= TASK INSTRUCTIONS =
Reproduce every entry exactly as shown.
━━━ EXERCISE MATERIALS
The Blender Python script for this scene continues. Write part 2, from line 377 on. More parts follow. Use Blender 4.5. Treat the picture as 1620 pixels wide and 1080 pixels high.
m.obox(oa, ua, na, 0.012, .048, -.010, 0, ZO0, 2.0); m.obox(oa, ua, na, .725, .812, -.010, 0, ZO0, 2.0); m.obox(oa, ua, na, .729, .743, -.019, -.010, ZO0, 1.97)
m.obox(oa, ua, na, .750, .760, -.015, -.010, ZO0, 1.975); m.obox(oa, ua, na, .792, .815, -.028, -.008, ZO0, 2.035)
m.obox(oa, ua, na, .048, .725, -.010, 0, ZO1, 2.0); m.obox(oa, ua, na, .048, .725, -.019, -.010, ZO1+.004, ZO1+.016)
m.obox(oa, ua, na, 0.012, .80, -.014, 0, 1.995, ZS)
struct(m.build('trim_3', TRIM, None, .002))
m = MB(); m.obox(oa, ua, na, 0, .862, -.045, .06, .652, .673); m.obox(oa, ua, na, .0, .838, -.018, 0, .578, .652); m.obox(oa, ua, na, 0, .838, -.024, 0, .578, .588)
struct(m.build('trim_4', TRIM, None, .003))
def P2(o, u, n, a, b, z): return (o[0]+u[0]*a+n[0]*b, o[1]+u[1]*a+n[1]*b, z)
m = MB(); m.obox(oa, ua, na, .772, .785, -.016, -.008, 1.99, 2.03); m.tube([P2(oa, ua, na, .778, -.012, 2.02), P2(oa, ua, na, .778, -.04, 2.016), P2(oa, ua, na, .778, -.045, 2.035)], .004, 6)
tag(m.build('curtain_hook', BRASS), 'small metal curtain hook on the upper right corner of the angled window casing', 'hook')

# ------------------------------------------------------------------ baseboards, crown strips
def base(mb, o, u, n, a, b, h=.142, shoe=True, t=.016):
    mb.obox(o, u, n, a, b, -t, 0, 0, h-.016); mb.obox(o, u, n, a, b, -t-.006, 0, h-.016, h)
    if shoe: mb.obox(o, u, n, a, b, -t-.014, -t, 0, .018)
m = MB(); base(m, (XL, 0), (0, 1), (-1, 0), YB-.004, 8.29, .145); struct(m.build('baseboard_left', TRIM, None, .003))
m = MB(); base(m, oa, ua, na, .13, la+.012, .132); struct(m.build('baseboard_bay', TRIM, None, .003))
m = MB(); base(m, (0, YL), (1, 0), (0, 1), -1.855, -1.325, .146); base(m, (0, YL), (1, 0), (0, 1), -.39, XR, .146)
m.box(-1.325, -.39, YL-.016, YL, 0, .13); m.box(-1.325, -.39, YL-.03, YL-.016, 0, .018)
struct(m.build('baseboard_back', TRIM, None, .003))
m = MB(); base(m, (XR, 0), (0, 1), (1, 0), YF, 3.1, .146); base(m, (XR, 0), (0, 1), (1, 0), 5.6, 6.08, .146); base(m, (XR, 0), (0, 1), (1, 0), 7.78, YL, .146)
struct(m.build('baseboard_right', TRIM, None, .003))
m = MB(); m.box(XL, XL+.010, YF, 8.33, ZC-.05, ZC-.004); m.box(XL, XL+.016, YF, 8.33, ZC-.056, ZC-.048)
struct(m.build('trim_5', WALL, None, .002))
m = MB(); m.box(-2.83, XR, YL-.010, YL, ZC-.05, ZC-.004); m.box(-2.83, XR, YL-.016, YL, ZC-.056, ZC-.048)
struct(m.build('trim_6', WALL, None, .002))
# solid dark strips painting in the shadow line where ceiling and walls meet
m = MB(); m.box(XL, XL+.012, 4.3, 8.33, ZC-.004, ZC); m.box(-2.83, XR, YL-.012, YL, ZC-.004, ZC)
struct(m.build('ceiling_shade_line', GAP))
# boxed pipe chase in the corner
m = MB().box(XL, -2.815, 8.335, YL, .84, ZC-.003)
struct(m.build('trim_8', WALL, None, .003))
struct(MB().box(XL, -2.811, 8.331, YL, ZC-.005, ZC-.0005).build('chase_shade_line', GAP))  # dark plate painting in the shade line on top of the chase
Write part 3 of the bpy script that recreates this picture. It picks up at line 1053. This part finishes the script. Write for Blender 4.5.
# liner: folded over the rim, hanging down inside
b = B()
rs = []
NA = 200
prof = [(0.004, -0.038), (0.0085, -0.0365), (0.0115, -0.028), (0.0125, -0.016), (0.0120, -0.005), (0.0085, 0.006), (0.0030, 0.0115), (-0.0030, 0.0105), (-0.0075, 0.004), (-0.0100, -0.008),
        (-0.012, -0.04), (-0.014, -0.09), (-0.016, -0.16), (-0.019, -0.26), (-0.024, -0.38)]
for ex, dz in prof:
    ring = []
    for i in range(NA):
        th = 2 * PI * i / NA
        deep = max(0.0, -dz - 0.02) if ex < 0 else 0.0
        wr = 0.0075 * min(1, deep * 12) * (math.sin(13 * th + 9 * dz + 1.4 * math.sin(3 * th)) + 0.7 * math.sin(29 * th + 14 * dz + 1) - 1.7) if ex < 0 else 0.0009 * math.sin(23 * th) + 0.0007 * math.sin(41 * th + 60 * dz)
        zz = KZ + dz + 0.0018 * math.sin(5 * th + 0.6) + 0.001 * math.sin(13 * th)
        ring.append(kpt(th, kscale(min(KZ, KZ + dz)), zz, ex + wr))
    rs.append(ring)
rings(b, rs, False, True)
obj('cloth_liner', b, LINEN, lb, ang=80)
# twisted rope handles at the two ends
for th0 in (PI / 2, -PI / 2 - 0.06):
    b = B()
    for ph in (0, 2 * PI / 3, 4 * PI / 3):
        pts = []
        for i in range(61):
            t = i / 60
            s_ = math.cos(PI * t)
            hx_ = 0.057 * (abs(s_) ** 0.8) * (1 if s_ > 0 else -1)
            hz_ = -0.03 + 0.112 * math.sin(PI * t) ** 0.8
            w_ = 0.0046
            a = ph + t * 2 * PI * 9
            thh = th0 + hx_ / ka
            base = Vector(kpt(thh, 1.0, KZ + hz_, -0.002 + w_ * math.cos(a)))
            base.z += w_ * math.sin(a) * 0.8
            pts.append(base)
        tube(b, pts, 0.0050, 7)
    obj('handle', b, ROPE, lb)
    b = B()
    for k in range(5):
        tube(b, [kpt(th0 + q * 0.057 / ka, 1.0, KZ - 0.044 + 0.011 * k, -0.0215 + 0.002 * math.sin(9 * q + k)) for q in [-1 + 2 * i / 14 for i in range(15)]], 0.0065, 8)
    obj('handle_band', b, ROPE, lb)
━━━━━━
= FULL RESPONSE =
The Blender Python script for this scene continues. Write part 2, from line 377 on. More parts follow. Use Blender 4.5. Treat the picture as 1620 pixels wide and 1080 pixels high.
m.obox(oa, ua, na, 0.012, .048, -.010, 0, ZO0, 2.0); m.obox(oa, ua, na, .725, .812, -.010, 0, ZO0, 2.0); m.obox(oa, ua, na, .729, .743, -.019, -.010, ZO0, 1.97)
m.obox(oa, ua, na, .750, .760, -.015, -.010, ZO0, 1.975); m.obox(oa, ua, na, .792, .815, -.028, -.008, ZO0, 2.035)
m.obox(oa, ua, na, .048, .725, -.010, 0, ZO1, 2.0); m.obox(oa, ua, na, .048, .725, -.019, -.010, ZO1+.004, ZO1+.016)
m.obox(oa, ua, na, 0.012, .80, -.014, 0, 1.995, ZS)
struct(m.build('trim_3', TRIM, None, .002))
m = MB(); m.obox(oa, ua, na, 0, .862, -.045, .06, .652, .673); m.obox(oa, ua, na, .0, .838, -.018, 0, .578, .652); m.obox(oa, ua, na, 0, .838, -.024, 0, .578, .588)
struct(m.build('trim_4', TRIM, None, .003))
def P2(o, u, n, a, b, z): return (o[0]+u[0]*a+n[0]*b, o[1]+u[1]*a+n[1]*b, z)
m = MB(); m.obox(oa, ua, na, .772, .785, -.016, -.008, 1.99, 2.03); m.tube([P2(oa, ua, na, .778, -.012, 2.02), P2(oa, ua, na, .778, -.04, 2.016), P2(oa, ua, na, .778, -.045, 2.035)], .004, 6)
tag(m.build('curtain_hook', BRASS), 'small metal curtain hook on the upper right corner of the angled window casing', 'hook')

# ------------------------------------------------------------------ baseboards, crown strips
def base(mb, o, u, n, a, b, h=.142, shoe=True, t=.016):
    mb.obox(o, u, n, a, b, -t, 0, 0, h-.016); mb.obox(o, u, n, a, b, -t-.006, 0, h-.016, h)
    if shoe: mb.obox(o, u, n, a, b, -t-.014, -t, 0, .018)
m = MB(); base(m, (XL, 0), (0, 1), (-1, 0), YB-.004, 8.29, .145); struct(m.build('baseboard_left', TRIM, None, .003))
m = MB(); base(m, oa, ua, na, .13, la+.012, .132); struct(m.build('baseboard_bay', TRIM, None, .003))
m = MB(); base(m, (0, YL), (1, 0), (0, 1), -1.855, -1.325, .146); base(m, (0, YL), (1, 0), (0, 1), -.39, XR, .146)
m.box(-1.325, -.39, YL-.016, YL, 0, .13); m.box(-1.325, -.39, YL-.03, YL-.016, 0, .018)
struct(m.build('baseboard_back', TRIM, None, .003))
m = MB(); base(m, (XR, 0), (0, 1), (1, 0), YF, 3.1, .146); base(m, (XR, 0), (0, 1), (1, 0), 5.6, 6.08, .146); base(m, (XR, 0), (0, 1), (1, 0), 7.78, YL, .146)
struct(m.build('baseboard_right', TRIM, None, .003))
m = MB(); m.box(XL, XL+.010, YF, 8.33, ZC-.05, ZC-.004); m.box(XL, XL+.016, YF, 8.33, ZC-.056, ZC-.048)
struct(m.build('trim_5', WALL, None, .002))
m = MB(); m.box(-2.83, XR, YL-.010, YL, ZC-.05, ZC-.004); m.box(-2.83, XR, YL-.016, YL, ZC-.056, ZC-.048)
struct(m.build('trim_6', WALL, None, .002))
# solid dark strips painting in the shadow line where ceiling and walls meet
m = MB(); m.box(XL, XL+.012, 4.3, 8.33, ZC-.004, ZC); m.box(-2.83, XR, YL-.012, YL, ZC-.004, ZC)
struct(m.build('ceiling_shade_line', GAP))
# boxed pipe chase in the corner
m = MB().box(XL, -2.815, 8.335, YL, .84, ZC-.003)
struct(m.build('trim_8', WALL, None, .003))
struct(MB().box(XL, -2.811, 8.331, YL, ZC-.005, ZC-.0005).build('chase_shade_line', GAP))  # dark plate painting in the shade line on top of the chase
Write part 3 of the bpy script that recreates this picture. It picks up at line 1053. This part finishes the script. Write for Blender 4.5.
# liner: folded over the rim, hanging down inside
b = B()
rs = []
NA = 200
prof = [(0.004, -0.038), (0.0085, -0.0365), (0.0115, -0.028), (0.0125, -0.016), (0.0120, -0.005), (0.0085, 0.006), (0.0030, 0.0115), (-0.0030, 0.0105), (-0.0075, 0.004), (-0.0100, -0.008),
        (-0.012, -0.04), (-0.014, -0.09), (-0.016, -0.16), (-0.019, -0.26), (-0.024, -0.38)]
for ex, dz in prof:
    ring = []
    for i in range(NA):
        th = 2 * PI * i / NA
        deep = max(0.0, -dz - 0.02) if ex < 0 else 0.0
        wr = 0.0075 * min(1, deep * 12) * (math.sin(13 * th + 9 * dz + 1.4 * math.sin(3 * th)) + 0.7 * math.sin(29 * th + 14 * dz + 1) - 1.7) if ex < 0 else 0.0009 * math.sin(23 * th) + 0.0007 * math.sin(41 * th + 60 * dz)
        zz = KZ + dz + 0.0018 * math.sin(5 * th + 0.6) + 0.001 * math.sin(13 * th)
        ring.append(kpt(th, kscale(min(KZ, KZ + dz)), zz, ex + wr))
    rs.append(ring)
rings(b, rs, False, True)
obj('cloth_liner', b, LINEN, lb, ang=80)
# twisted rope handles at the two ends
for th0 in (PI / 2, -PI / 2 - 0.06):
    b = B()
    for ph in (0, 2 * PI / 3, 4 * PI / 3):
        pts = []
        for i in range(61):
            t = i / 60
            s_ = math.cos(PI * t)
            hx_ = 0.057 * (abs(s_) ** 0.8) * (1 if s_ > 0 else -1)
            hz_ = -0.03 + 0.112 * math.sin(PI * t) ** 0.8
            w_ = 0.0046
            a = ph + t * 2 * PI * 9
            thh = th0 + hx_ / ka
            base = Vector(kpt(thh, 1.0, KZ + hz_, -0.002 + w_ * math.cos(a)))
            base.z += w_ * math.sin(a) * 0.8
            pts.append(base)
        tube(b, pts, 0.0050, 7)
    obj('handle', b, ROPE, lb)
    b = B()
    for k in range(5):
        tube(b, [kpt(th0 + q * 0.057 / ka, 1.0, KZ - 0.044 + 0.011 * k, -0.0215 + 0.002 * math.sin(9 * q + k)) for q in [-1 + 2 * i / 14 for i in range(15)]], 0.0065, 8)
    obj('handle_band', b, ROPE, lb)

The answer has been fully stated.